* _WHAT YOU ARE ASKED TO DO_:
State how many lines hold the string "script". Give the number and nothing else.

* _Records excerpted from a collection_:
===============

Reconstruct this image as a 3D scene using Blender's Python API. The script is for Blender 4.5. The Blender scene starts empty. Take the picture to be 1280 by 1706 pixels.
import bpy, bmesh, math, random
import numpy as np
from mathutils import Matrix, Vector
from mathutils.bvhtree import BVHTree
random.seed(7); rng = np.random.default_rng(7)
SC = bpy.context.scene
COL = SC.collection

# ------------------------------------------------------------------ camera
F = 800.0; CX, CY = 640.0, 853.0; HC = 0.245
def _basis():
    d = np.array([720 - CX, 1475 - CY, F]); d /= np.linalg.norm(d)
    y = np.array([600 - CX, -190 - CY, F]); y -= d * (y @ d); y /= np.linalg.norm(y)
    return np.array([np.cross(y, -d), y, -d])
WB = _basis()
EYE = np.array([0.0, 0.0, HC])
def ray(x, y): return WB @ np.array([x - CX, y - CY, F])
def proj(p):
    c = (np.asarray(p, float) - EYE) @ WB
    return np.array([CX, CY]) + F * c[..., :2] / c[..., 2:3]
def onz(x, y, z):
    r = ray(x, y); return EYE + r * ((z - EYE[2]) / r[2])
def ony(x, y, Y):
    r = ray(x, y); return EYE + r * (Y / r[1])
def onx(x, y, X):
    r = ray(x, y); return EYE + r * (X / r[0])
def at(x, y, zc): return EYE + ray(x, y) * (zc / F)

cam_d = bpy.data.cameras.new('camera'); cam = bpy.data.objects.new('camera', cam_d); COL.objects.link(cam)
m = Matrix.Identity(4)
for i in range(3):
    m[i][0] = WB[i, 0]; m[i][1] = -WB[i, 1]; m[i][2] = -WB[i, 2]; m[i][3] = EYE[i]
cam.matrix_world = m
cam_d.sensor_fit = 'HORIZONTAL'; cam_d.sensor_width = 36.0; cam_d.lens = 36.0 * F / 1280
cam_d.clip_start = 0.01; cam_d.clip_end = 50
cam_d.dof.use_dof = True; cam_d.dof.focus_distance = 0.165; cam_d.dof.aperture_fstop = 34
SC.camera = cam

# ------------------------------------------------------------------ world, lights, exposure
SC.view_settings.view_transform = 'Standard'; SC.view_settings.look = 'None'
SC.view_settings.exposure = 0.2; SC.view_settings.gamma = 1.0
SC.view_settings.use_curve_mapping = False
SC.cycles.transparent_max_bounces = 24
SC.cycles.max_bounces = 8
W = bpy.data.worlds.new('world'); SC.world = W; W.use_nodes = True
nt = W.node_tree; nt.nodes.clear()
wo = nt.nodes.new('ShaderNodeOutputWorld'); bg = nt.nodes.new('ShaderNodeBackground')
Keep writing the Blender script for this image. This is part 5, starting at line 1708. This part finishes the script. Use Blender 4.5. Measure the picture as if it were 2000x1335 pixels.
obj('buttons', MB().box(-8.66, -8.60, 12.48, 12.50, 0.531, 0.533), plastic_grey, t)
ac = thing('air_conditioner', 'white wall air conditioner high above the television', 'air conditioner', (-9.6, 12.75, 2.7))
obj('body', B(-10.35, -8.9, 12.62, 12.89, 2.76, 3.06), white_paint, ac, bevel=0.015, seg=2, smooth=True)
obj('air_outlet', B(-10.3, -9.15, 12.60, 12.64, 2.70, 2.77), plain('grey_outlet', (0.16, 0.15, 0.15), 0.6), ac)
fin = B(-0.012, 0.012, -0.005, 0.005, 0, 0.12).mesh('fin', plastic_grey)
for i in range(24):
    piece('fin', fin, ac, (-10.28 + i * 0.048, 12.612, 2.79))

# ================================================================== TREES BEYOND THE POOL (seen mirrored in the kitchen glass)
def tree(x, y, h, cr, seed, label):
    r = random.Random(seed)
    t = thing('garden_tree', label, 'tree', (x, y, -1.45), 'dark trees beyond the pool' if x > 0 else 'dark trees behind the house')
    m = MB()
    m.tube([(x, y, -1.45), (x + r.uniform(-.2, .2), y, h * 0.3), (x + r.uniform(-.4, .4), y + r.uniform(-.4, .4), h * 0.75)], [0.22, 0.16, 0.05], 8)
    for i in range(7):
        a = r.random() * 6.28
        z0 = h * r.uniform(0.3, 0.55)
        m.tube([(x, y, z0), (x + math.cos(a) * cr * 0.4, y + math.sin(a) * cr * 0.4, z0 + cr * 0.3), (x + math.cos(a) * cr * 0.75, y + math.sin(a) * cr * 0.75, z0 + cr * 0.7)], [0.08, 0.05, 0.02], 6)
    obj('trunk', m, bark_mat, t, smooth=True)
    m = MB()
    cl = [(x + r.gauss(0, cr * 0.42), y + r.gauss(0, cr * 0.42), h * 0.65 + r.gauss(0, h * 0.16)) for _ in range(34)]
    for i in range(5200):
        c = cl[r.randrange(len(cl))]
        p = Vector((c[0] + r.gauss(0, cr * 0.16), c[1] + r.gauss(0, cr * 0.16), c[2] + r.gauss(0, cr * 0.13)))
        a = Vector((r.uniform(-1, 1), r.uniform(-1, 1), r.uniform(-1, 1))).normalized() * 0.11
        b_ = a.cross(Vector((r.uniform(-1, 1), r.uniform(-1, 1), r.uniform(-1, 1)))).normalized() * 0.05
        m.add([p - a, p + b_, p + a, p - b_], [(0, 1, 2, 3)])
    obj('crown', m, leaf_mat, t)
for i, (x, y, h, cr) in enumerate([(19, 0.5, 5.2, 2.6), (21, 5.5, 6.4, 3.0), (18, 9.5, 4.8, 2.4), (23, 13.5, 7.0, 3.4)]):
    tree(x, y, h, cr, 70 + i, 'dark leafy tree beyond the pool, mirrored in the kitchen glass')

===============

* _TASK RESULT_:
2